The disclosure that the phones of over 300 people in India were allegedly targeted using spyware Pegasus, supplied by an Israeli company NSO Group, has raised many serious ethical, political and legal questions. Not just India, but the Pegasus scandal has rocked countries across the world, with reports claiming that phones of world leaders, activists and journalists were hacked.
However, a report by the NSO group on June 30 titled, ‘Transparency and Responsibility Report 2021’, clearly expresses concern over the potential misuse of its spyware against politicians, NGOs, journalists, lawyers etc and infringement of 'salient human rights'. The report also said that the group has 60 customers in 40 countries, of which 51% are intelligence agencies, 38% law enforcement entities and 11% military.
The report also expressed apprehension that the spyware may be used in support of litigation or to obtain information that may cause embarrassment to any individual.
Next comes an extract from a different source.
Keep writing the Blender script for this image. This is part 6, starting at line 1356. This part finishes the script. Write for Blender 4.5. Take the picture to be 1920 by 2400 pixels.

“There are a wide variety of additional government-driven risks that could flow from our technologies. These could include rights associated with the legal and judicial process, such as freedom from arbitrary arrest and detention and similar abuses, as well as invasions of freedom of thought, conscience and religion, restrictions on freedom of movement or participation in civic life," the report said.
The report admitted that the group cannot do much more because of strict confidentiality restrictions but said that when abuses happen within their jurisdictions, the company cooperates with the states to ensure that those affected have access to an effective remedy.
The NSO group claims that it investigated 12 reports of misuse in 2020 and, between May 2020 and April 2021, “approximately 15% of potential new opportunities for Pegasus were rejected for human rights concerns”. As a safeguard, the report said, the company requires, at a minimum, human rights compliance clauses in all customer agreements, along with a commitment from customers “to only use NSO’s systems for legitimate and lawful prevention and the investigation of serious crimes and terrorism”.
The report, however, admitted that effective monitoring of customer activity remained a significant challenge in the absence of “immediate insight into the use” of its products.
After a media consortium published reports based on what it called the Pegasus Project, NSO, the world's most infamous hacker-for-hire outfit denied the allegations stating that it has no visibility into its customers' data.
NSO called the report by Forbidden Stories "full of wrong assumptions and uncorroborated theories," and said it was mulling a defamation lawsuit.
"We firmly deny the false allegations made in their report," NSO said.
The company reiterated its claim that it only sells to “vetted government agencies” for use against terrorists and major criminals.